* [RECORDED INFORMATION]
# # # #
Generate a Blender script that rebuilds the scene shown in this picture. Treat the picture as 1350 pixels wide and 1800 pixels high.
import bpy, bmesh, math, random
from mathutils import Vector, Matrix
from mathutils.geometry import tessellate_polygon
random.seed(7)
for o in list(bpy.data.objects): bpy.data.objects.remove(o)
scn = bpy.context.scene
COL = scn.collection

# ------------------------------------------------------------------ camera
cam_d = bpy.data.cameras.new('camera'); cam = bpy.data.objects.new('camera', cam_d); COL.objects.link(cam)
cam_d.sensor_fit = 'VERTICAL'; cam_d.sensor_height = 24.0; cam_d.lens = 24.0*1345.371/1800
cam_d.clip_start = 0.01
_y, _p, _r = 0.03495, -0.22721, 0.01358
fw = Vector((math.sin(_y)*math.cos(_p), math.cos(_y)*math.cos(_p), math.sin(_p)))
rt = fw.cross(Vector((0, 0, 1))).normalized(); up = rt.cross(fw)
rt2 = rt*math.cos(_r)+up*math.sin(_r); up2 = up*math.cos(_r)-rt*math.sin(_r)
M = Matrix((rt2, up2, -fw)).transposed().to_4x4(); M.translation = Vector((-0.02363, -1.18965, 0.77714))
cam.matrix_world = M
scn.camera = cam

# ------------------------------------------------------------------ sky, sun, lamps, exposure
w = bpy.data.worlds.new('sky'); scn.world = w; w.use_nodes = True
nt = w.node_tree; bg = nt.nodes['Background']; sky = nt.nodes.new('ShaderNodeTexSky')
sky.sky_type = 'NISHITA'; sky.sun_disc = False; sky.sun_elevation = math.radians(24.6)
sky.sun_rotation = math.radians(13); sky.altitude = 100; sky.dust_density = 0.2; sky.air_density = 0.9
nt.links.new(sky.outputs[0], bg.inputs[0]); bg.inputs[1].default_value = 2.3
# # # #
* [PROBLEM DETAILS] Restate the data above exactly, keeping each word as it stands.

* [RESPONSE]
Generate a Blender script that rebuilds the scene shown in this picture. Treat the picture as 1350 pixels wide and 1800 pixels high.
import bpy, bmesh, math, random
from mathutils import Vector, Matrix
from mathutils.geometry import tessellate_polygon
random.seed(7)
for o in list(bpy.data.objects): bpy.data.objects.remove(o)
scn = bpy.context.scene
COL = scn.collection

# ------------------------------------------------------------------ camera
cam_d = bpy.data.cameras.new('camera'); cam = bpy.data.objects.new('camera', cam_d); COL.objects.link(cam)
cam_d.sensor_fit = 'VERTICAL'; cam_d.sensor_height = 24.0; cam_d.lens = 24.0*1345.371/1800
cam_d.clip_start = 0.01
_y, _p, _r = 0.03495, -0.22721, 0.01358
fw = Vector((math.sin(_y)*math.cos(_p), math.cos(_y)*math.cos(_p), math.sin(_p)))
rt = fw.cross(Vector((0, 0, 1))).normalized(); up = rt.cross(fw)
rt2 = rt*math.cos(_r)+up*math.sin(_r); up2 = up*math.cos(_r)-rt*math.sin(_r)
M = Matrix((rt2, up2, -fw)).transposed().to_4x4(); M.translation = Vector((-0.02363, -1.18965, 0.77714))
cam.matrix_world = M
scn.camera = cam

# ------------------------------------------------------------------ sky, sun, lamps, exposure
w = bpy.data.worlds.new('sky'); scn.world = w; w.use_nodes = True
nt = w.node_tree; bg = nt.nodes['Background']; sky = nt.nodes.new('ShaderNodeTexSky')
sky.sky_type = 'NISHITA'; sky.sun_disc = False; sky.sun_elevation = math.radians(24.6)
sky.sun_rotation = math.radians(13); sky.altitude = 100; sky.dust_density = 0.2; sky.air_density = 0.9
nt.links.new(sky.outputs[0], bg.inputs[0]); bg.inputs[1].default_value = 2.3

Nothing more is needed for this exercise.